Return the material exactly as supplied, apart from the pictures, which are omitted.

**********

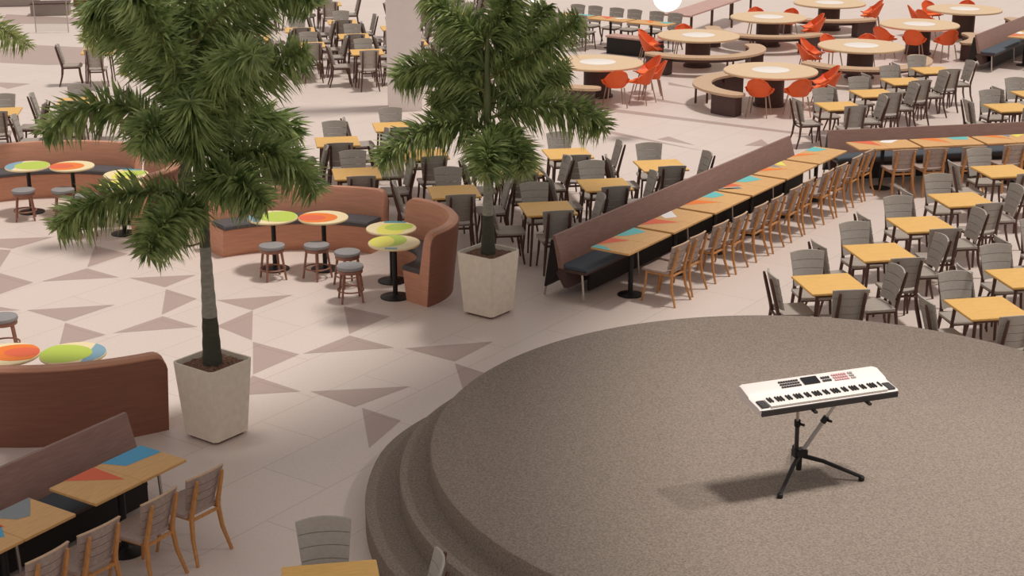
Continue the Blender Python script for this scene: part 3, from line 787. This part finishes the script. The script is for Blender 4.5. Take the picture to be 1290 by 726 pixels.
globe('white globe lamp hanging at the top edge behind the right palm', 676, -14, 30.0, .26)
# long table
ang = R(62); lo = Vector((4.72, 40.5)); L = 5.2
mid = lo+Vector(rot2(L/2-.3, .33, ang))
t = thing('long_table', 'long pinkish-brown table on dark legs behind the globe lamp', 'table', (mid.x, mid.y, 0), ang)
MB().box((0, 0, .73), (L, .75, .05), b=.008).build('tabletop', 'pink_wood', t)
for x in (-.44, -.15, .15, .44):
    for y in (-.3, .3): MB().tube([(x*L, y, 0), (x*L, y, .71)], .035, 4).build('leg', 'dark_leg', t)
# table row behind the right palm
c0 = Vector((1.55, 40.4)); dr = R(-35)
for k in range(3):
    p = (c0.x+math.cos(dr)*1.2*k, c0.y+math.sin(dr)*1.2*k, 0)
    painted_table('red and teal painted table, %s from the palm in the distant row' % ORD[k], 'distant painted tables', p, dr, PAINT[k])
    for s in (-.27, .27):
        far_chair(local(p, dr, s, .5), dr+R(180), 'small grey chair, far side, %s seat, %s table of the distant row by the palm' % ('left' if s < 0 else 'right', ORD[k]), 'chairs at the distant painted row')
for k in range(2):
    p = local((c0.x, c0.y), dr, .1+.7*k, -.6)
    far_chair(p, dr, 'small dark chair, near side, %s from the palm in the distant painted row' % ORD[k], 'chairs at the distant painted row')
t = thing('low_bench', 'long dark low bench on the near side of the distant painted table row', 'bench', local((c0.x, c0.y), dr, 2.3, -.62), dr)
MB().box((0, 0, .43), (1.5, .42, .05), b=.01).build('seat', 'pink_wood', t); MB().box((0, 0, .2025), (1.44, .36, .405)).build('plinth', 'black_panel', t)
# top left corner
p = G(61, 20); t = thing('storage_box', 'grey low box standing on the pale floor at the top left', 'box', (p.x, p.y+.3, 0), R(10))
MB().box((0, 0, .17), (1.1, .6, .34), b=.01).build('body', 'concrete_grey', t); MB().box((0, 0, .355), (1.14, .64, .03), b=.008).build('lid', 'dark_leg', t)
p = G(10, 9); t = thing('counter', 'pale grey counter block cut by the top left photo corner', 'counter', (p.x-.3, p.y+.4, 0), R(8))
MB().box((0, 0, .45), (2.2, .7, .9), b=.01).build('body', 'concrete_grey', t); MB().box((0, 0, .92), (2.3, .8, .04), b=.008).build('worktop', 'column', t)
p = G(105, 8); t = thing('slatted_crate', 'reddish-brown slatted wooden crate at the top edge left of the palm', 'crate', (p.x, p.y+.35, 0), R(12))
m = MB(); m.box((0, 0, .3), (.72, .62, .6))
for k in range(6): m.box((-.31+.124*k, -.32, .31), (.085, .03, .58)); m.box((-.31+.124*k, .32, .31), (.085, .03, .58))
m.build('slats', 'crate_brown', t); MB().box((0, 0, .62), (.78, .68, .04)).build('lid', 'dark_leg', t)
p = G(66, 41); t = thing('glass_screen', 'clear glass balustrade panel on the pale floor at the top left', 'screen', (p.x, p.y, 0), R(3))
MB().box((0, 0, .52), (.86, .015, .96)).build('pane', 'glass', t)
for s in (-1, 1): MB().tube([(s*.44, 0, 0), (s*.44, 0, 1.02)], .014, 8).build('post', 'silver', t)

# ------------------------------------------------------------------ unseen overhead slab, added and outlined to shade the floor
SLAB_Z = 14.0
shade = [(-8, 6), (.7, 6), (.7, 12), (.8, 16.2), (2.0, 20.6), (1.9, 22), (.2, 23.3), (-1.6, 24.3), (-3.4, 25.0), (-2.4, 22.3), (-1.0, 17.6), (-2.5, 15.0), (-8, 13.2)]
m = MB(); m.prism([(x+.30*SLAB_Z, y+.06*SLAB_Z) for x, y in shade], SLAB_Z, SLAB_Z+.3); struct(m.build('shade_slab', 'shade_slab_grey'))
# ------------------------------------------------------------------ light
w = bpy.data.worlds.new('world'); sc.world = w; w.use_nodes = True
bg = w.node_tree.nodes['Background']; bg.inputs[0].default_value = (1.0, .92, .885, 1); bg.inputs[1].default_value = .47
sun = bpy.data.lights.new('sun', 'SUN'); sun.energy = 2.15; sun.angle = R(8); sun.color = (1, .95, .89)
so = bpy.data.objects.new('sun', sun); COL.objects.link(so)
so.rotation_euler = Vector((.30, .06, 1)).to_track_quat('Z', 'Y').to_euler()
sp = bpy.data.lights.new('stage_spot', 'SPOT'); sp.energy = 1500; sp.color = (1, .95, .89); sp.spot_size = R(46); sp.spot_blend = 1; sp.shadow_soft_size = .25
spo = bpy.data.objects.new('stage_spot', sp); COL.objects.link(spo); spo.location = (7.9, 13.3, 9.2)
spo.rotation_euler = (spo.location-Vector((3.0, 12.2, .66))).to_track_quat('Z', 'Y').to_euler()
vs = sc.view_settings
sc.display_settings.display_device = 'sRGB'
vs.view_transform = 'Standard'; vs.look = 'None'; vs.gamma = 1; vs.exposure = 0; vs.use_curve_mapping = False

**********

(ANSWER IN FULL):
Continue the Blender Python script for this scene: part 3, from line 787. This part finishes the script. The script is for Blender 4.5. Take the picture to be 1290 by 726 pixels.
globe('white globe lamp hanging at the top edge behind the right palm', 676, -14, 30.0, .26)
# long table
ang = R(62); lo = Vector((4.72, 40.5)); L = 5.2
mid = lo+Vector(rot2(L/2-.3, .33, ang))
t = thing('long_table', 'long pinkish-brown table on dark legs behind the globe lamp', 'table', (mid.x, mid.y, 0), ang)
MB().box((0, 0, .73), (L, .75, .05), b=.008).build('tabletop', 'pink_wood', t)
for x in (-.44, -.15, .15, .44):
    for y in (-.3, .3): MB().tube([(x*L, y, 0), (x*L, y, .71)], .035, 4).build('leg', 'dark_leg', t)
# table row behind the right palm
c0 = Vector((1.55, 40.4)); dr = R(-35)
for k in range(3):
    p = (c0.x+math.cos(dr)*1.2*k, c0.y+math.sin(dr)*1.2*k, 0)
    painted_table('red and teal painted table, %s from the palm in the distant row' % ORD[k], 'distant painted tables', p, dr, PAINT[k])
    for s in (-.27, .27):
        far_chair(local(p, dr, s, .5), dr+R(180), 'small grey chair, far side, %s seat, %s table of the distant row by the palm' % ('left' if s < 0 else 'right', ORD[k]), 'chairs at the distant painted row')
for k in range(2):
    p = local((c0.x, c0.y), dr, .1+.7*k, -.6)
    far_chair(p, dr, 'small dark chair, near side, %s from the palm in the distant painted row' % ORD[k], 'chairs at the distant painted row')
t = thing('low_bench', 'long dark low bench on the near side of the distant painted table row', 'bench', local((c0.x, c0.y), dr, 2.3, -.62), dr)
MB().box((0, 0, .43), (1.5, .42, .05), b=.01).build('seat', 'pink_wood', t); MB().box((0, 0, .2025), (1.44, .36, .405)).build('plinth', 'black_panel', t)
# top left corner
p = G(61, 20); t = thing('storage_box', 'grey low box standing on the pale floor at the top left', 'box', (p.x, p.y+.3, 0), R(10))
MB().box((0, 0, .17), (1.1, .6, .34), b=.01).build('body', 'concrete_grey', t); MB().box((0, 0, .355), (1.14, .64, .03), b=.008).build('lid', 'dark_leg', t)
p = G(10, 9); t = thing('counter', 'pale grey counter block cut by the top left photo corner', 'counter', (p.x-.3, p.y+.4, 0), R(8))
MB().box((0, 0, .45), (2.2, .7, .9), b=.01).build('body', 'concrete_grey', t); MB().box((0, 0, .92), (2.3, .8, .04), b=.008).build('worktop', 'column', t)
p = G(105, 8); t = thing('slatted_crate', 'reddish-brown slatted wooden crate at the top edge left of the palm', 'crate', (p.x, p.y+.35, 0), R(12))
m = MB(); m.box((0, 0, .3), (.72, .62, .6))
for k in range(6): m.box((-.31+.124*k, -.32, .31), (.085, .03, .58)); m.box((-.31+.124*k, .32, .31), (.085, .03, .58))
m.build('slats', 'crate_brown', t); MB().box((0, 0, .62), (.78, .68, .04)).build('lid', 'dark_leg', t)
p = G(66, 41); t = thing('glass_screen', 'clear glass balustrade panel on the pale floor at the top left', 'screen', (p.x, p.y, 0), R(3))
MB().box((0, 0, .52), (.86, .015, .96)).build('pane', 'glass', t)
for s in (-1, 1): MB().tube([(s*.44, 0, 0), (s*.44, 0, 1.02)], .014, 8).build('post', 'silver', t)

# ------------------------------------------------------------------ unseen overhead slab, added and outlined to shade the floor
SLAB_Z = 14.0
shade = [(-8, 6), (.7, 6), (.7, 12), (.8, 16.2), (2.0, 20.6), (1.9, 22), (.2, 23.3), (-1.6, 24.3), (-3.4, 25.0), (-2.4, 22.3), (-1.0, 17.6), (-2.5, 15.0), (-8, 13.2)]
m = MB(); m.prism([(x+.30*SLAB_Z, y+.06*SLAB_Z) for x, y in shade], SLAB_Z, SLAB_Z+.3); struct(m.build('shade_slab', 'shade_slab_grey'))
# ------------------------------------------------------------------ light
w = bpy.data.worlds.new('world'); sc.world = w; w.use_nodes = True
bg = w.node_tree.nodes['Background']; bg.inputs[0].default_value = (1.0, .92, .885, 1); bg.inputs[1].default_value = .47
sun = bpy.data.lights.new('sun', 'SUN'); sun.energy = 2.15; sun.angle = R(8); sun.color = (1, .95, .89)
so = bpy.data.objects.new('sun', sun); COL.objects.link(so)
so.rotation_euler = Vector((.30, .06, 1)).to_track_quat('Z', 'Y').to_euler()
sp = bpy.data.lights.new('stage_spot', 'SPOT'); sp.energy = 1500; sp.color = (1, .95, .89); sp.spot_size = R(46); sp.spot_blend = 1; sp.shadow_soft_size = .25
spo = bpy.data.objects.new('stage_spot', sp); COL.objects.link(spo); spo.location = (7.9, 13.3, 9.2)
spo.rotation_euler = (spo.location-Vector((3.0, 12.2, .66))).to_track_quat('Z', 'Y').to_euler()
vs = sc.view_settings
sc.display_settings.display_device = 'sRGB'
vs.view_transform = 'Standard'; vs.look = 'None'; vs.gamma = 1; vs.exposure = 0; vs.use_curve_mapping = False